Jakiś czas temu wymyśliłem sobie, że chciałbym mieć gerberę i uprawiać ją całorocznie w doniczce. Motywacją były piękne kwiaty, które bardzo mi się podobają. Szukałem w internecie informacji o uprawie doniczkowej gerbery. Co prawda na forumogrodniczym.info jest trochę o tej roślinie, ale nie znalazłem nic co by mnie usatysfakcjonowało. Okazja trafiła się w marcu, kiedy do Lidla rzucili sadzonki. Oczywiście z Holandii.
Postanowiłem zatem spróbować i za symboliczną cenę 9 zł stałem się posiadaczem gerbery. Miała wtedy ze dwadzieścia liści i kwitła. Nowy nabytek dałem do pomieszczenia o temperaturze 18-20 C i tak sobie stała przez około trzy tygodnie. Potem zaczęła marnieć w oczach. W ciągu kilku dni straciła prawie wszystkie liście. Myślałem, że już padnie, ale jednak się to nie stało. Zostało jej kilka liści (może z 4-5). Jak sądzę był to szok po przeniesieniu rośliny z miejsca intensywnej uprawy do domu. Roślina jakoś się zebrała.

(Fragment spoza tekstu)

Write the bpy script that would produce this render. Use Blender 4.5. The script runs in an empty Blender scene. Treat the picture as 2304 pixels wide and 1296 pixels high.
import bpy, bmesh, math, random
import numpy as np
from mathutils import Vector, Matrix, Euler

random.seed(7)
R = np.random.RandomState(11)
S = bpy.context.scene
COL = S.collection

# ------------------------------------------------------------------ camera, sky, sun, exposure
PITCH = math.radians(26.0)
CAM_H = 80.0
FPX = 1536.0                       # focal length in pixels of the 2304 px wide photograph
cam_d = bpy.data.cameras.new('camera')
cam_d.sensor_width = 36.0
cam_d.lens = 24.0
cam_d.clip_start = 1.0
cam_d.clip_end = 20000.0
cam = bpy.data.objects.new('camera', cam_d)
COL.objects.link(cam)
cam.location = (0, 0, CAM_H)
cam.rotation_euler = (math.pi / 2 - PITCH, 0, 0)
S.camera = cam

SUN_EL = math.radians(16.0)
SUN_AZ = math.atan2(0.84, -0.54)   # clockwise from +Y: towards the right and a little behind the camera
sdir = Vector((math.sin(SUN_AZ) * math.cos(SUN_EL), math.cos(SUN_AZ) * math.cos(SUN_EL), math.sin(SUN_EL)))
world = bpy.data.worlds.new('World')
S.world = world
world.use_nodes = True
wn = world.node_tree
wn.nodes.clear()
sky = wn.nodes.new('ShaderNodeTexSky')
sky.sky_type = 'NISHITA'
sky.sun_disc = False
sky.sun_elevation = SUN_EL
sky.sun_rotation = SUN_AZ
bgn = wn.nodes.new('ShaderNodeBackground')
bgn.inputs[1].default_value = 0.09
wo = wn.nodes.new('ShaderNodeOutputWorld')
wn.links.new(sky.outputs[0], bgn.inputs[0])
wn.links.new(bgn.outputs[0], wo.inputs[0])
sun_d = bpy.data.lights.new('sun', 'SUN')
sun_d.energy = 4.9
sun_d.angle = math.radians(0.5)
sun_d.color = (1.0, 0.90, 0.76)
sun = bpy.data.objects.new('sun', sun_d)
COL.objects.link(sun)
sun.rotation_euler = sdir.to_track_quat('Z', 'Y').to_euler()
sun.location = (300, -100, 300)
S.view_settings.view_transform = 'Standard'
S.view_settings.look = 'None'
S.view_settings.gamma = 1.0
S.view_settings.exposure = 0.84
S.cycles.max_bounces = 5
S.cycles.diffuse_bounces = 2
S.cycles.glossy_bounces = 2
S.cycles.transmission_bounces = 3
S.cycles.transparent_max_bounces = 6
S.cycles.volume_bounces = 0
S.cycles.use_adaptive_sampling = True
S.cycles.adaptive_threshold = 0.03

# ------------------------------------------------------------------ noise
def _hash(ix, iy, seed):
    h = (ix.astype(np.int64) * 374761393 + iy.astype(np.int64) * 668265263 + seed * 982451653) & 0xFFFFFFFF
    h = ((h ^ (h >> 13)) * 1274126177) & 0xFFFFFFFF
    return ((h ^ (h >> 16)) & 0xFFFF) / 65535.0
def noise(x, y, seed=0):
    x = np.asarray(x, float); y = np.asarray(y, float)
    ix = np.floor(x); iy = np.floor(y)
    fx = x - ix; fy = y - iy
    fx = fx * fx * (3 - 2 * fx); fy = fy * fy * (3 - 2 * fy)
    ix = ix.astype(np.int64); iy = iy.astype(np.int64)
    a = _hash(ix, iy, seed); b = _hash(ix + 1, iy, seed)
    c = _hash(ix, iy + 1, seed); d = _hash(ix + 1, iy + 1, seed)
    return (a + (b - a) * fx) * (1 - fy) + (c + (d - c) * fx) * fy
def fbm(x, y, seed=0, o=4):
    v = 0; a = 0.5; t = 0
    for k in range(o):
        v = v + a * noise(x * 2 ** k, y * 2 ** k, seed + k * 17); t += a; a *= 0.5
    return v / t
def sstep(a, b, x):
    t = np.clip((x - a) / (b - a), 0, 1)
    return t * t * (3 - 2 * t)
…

Wygląda mi to, że gerbery są dość delikatne, bo kolejny szokiem dla niej było wyniesienie jej na dwór (gdzieś chyba w połowie czy pod koniec maja). Oczywiście na początek dałem ją do pełnego cienia. Znów straciła kilka liści, które z wielkim mozołem udało jej się w międzyczasie wypuścić. Jakiś czas temu zauważyłem, że chyba wreszcie wskoczyła na właściwe tory, bo liście, które wypuściła na dworze wydają mi się mocniejsze od tych domowych. Ku swojej radości zauważyłem też trzy pąki. Ciekawe jak bardzo rozrośnie się do końca sezonu. Mam zamiar ją zimować w temperaturze około 16-18 C.